Is the Muslim call to prayer really such a menace?

The author Patrick Strudwick questions the outrage caused by Channel 4’s decision to broadcast the adhan by likening it to the ever present BBC broadcasting of songs of praise on a Sunday. Songs of praise is aimed at the devout. Its purpose is clear: to call followers to prayer, to convert non-believers, to ring out across the land like an air-raid siren from on high. The programmes, for transmission on British terrestrial television, will, I fear, inflame community tensions; whip up divisions between religious groups and even spark hate crimes against its devotees. So let’s ban Songs of Praise. The BBC is set to continue its weekly indoctrination of impressionable young viewers with this vile, dangerous programme.

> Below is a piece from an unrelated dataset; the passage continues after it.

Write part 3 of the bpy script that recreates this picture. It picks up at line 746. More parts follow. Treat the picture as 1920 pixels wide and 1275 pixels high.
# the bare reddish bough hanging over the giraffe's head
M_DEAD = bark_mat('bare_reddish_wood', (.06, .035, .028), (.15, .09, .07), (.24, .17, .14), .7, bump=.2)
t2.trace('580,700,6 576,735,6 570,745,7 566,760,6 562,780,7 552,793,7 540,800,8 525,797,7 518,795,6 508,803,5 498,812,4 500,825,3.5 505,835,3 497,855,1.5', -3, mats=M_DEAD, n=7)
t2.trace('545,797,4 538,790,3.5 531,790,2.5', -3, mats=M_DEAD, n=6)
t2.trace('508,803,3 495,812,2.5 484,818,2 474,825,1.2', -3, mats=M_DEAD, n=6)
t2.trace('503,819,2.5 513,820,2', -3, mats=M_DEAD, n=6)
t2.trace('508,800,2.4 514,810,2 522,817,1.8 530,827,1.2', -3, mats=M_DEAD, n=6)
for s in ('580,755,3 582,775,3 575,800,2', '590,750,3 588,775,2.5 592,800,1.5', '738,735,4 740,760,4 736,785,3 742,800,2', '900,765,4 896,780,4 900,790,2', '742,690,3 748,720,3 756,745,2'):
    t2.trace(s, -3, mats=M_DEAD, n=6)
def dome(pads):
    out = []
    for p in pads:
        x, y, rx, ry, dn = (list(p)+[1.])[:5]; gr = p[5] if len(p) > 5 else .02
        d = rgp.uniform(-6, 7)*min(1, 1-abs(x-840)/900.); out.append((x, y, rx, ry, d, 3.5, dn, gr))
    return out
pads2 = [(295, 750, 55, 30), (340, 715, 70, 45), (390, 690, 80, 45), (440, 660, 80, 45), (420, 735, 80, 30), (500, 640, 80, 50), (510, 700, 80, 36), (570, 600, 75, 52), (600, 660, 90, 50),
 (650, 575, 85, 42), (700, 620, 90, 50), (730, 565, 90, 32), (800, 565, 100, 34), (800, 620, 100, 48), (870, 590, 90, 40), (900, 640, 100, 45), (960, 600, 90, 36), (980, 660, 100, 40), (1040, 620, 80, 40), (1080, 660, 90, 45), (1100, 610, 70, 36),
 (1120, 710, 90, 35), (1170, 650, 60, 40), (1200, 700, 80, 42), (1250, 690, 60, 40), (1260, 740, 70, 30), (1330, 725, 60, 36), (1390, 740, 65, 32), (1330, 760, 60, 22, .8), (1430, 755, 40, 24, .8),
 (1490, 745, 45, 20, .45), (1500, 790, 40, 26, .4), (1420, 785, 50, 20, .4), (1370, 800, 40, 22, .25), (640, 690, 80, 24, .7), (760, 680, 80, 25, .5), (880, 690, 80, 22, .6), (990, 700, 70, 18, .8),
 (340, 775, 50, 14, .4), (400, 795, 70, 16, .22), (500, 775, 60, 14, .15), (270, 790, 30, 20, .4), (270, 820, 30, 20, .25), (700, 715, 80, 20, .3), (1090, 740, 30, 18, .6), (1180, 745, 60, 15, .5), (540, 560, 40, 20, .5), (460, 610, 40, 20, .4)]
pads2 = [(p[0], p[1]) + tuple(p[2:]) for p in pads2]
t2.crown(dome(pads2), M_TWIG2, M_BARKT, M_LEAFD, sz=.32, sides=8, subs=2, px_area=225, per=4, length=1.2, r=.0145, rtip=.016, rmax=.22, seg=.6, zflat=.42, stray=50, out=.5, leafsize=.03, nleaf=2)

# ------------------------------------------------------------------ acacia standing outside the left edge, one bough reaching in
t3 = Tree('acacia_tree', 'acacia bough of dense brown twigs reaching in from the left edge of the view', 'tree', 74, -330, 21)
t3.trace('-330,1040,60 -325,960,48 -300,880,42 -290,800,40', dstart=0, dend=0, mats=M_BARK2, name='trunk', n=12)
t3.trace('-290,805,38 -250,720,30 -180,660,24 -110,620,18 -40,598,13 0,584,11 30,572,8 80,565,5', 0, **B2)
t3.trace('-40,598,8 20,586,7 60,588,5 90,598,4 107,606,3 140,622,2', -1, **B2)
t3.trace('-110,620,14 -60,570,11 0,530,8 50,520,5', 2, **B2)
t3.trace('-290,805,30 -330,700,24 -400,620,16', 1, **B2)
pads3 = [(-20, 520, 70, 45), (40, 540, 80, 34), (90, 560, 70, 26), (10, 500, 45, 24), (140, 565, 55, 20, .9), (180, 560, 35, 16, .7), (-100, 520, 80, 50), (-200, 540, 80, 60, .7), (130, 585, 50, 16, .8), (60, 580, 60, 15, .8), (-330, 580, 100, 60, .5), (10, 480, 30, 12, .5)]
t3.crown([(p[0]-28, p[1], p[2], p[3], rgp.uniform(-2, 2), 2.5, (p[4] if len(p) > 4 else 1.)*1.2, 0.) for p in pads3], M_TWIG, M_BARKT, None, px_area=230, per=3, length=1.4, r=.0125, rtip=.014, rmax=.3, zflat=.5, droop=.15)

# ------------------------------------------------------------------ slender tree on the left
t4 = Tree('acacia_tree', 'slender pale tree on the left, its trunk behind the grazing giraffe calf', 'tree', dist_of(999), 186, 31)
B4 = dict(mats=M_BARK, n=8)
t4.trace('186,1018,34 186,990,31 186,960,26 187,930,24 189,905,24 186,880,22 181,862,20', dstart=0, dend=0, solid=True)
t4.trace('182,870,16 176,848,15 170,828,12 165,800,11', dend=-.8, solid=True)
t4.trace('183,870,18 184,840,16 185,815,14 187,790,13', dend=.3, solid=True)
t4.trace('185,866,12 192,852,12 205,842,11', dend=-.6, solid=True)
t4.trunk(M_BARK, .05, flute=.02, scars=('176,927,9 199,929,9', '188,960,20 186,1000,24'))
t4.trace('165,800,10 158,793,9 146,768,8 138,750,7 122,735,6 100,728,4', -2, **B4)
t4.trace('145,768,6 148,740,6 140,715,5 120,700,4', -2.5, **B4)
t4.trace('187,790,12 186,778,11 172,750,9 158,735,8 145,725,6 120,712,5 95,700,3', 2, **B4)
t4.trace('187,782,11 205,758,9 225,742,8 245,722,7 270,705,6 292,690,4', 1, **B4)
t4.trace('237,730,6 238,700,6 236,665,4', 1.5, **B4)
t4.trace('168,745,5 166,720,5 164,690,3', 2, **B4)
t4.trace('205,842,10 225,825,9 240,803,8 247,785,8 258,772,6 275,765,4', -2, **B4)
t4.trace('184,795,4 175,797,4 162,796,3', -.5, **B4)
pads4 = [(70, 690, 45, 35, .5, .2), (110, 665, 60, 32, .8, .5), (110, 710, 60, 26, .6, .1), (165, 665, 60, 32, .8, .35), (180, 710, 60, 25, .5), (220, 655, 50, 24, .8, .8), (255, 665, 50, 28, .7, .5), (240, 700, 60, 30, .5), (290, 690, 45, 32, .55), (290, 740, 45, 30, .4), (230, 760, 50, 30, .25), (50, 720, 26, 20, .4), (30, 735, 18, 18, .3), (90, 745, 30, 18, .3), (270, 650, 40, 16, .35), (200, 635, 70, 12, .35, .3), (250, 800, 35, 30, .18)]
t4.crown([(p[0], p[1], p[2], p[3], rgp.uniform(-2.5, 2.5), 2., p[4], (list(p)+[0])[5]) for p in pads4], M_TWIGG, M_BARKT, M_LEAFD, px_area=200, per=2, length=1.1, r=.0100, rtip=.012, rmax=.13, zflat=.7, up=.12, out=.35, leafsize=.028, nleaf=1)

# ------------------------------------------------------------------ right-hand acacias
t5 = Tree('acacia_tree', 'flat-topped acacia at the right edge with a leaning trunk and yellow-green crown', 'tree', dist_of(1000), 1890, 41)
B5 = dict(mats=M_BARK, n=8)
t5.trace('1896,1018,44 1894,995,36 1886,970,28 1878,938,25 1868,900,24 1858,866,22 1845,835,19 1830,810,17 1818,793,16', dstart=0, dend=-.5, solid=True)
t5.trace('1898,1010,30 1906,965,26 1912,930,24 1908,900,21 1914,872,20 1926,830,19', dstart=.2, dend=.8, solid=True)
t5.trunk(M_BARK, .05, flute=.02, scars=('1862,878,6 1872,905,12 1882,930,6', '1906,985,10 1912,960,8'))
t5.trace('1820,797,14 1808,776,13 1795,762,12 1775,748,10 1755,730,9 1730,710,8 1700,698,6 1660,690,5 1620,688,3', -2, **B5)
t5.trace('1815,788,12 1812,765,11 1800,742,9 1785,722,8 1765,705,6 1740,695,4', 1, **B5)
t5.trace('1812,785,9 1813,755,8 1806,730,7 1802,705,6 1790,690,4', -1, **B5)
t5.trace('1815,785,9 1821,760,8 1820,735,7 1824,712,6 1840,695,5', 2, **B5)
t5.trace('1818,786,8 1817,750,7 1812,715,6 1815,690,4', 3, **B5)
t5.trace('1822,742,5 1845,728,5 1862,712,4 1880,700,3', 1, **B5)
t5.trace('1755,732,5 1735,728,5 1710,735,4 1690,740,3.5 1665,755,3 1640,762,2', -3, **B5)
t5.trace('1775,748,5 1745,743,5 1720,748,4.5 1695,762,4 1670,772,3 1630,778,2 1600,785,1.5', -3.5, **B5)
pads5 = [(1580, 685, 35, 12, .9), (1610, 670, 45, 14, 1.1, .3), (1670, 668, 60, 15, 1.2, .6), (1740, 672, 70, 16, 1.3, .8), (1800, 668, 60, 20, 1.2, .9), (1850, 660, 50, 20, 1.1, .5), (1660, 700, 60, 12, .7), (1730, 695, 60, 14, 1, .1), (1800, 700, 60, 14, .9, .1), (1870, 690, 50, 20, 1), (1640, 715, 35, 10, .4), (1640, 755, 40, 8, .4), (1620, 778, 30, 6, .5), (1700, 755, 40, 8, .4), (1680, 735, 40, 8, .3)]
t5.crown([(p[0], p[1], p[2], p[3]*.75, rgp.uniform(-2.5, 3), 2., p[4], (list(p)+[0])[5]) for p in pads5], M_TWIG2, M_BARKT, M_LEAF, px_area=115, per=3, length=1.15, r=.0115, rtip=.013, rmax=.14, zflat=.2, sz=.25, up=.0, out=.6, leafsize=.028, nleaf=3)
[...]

Call it a publicity stunt; call it the deliberate provocation of right-thinking atheists, but this supposedly innocent show about Christians flaunting their religion with hymns – some of which contain such incitements to holy war as, “Onward, Christian soldiers… Christ, the royal Master, leads against the foe” – exposes once and for all the sinister agenda of the BBC: to turn all our children Anglican.

 

The Sun, the Ukip, and Tory MP Conor Burns however are “Vibrating with indignation at a frequency inaudible to rational adults” over Channel 4’s decision to broadcast the adhan, the Muslim call to prayer, every morning during Ramadan, which begins next Tuesday. A spokesman for Ukip said: “It will inflame community tension”. Burns called it “politically-correct tokenism”. They fear, seemingly, that so soon after the Woolwich murder, such chanting could prompt further Islamophobic attacks, entirely unaware that theirs is an Islamophobic attack and that censoring religious worship would gain the respect of Mao.

 

They seem ignorant too of the entirely obvious truism that the more people know of a culture, the greater our understanding of the complexities, rituals and history of a faith, the more irrational fear is neutralised. Their broadcast, in three-part disharmony, is a hymn for a very un-British hate.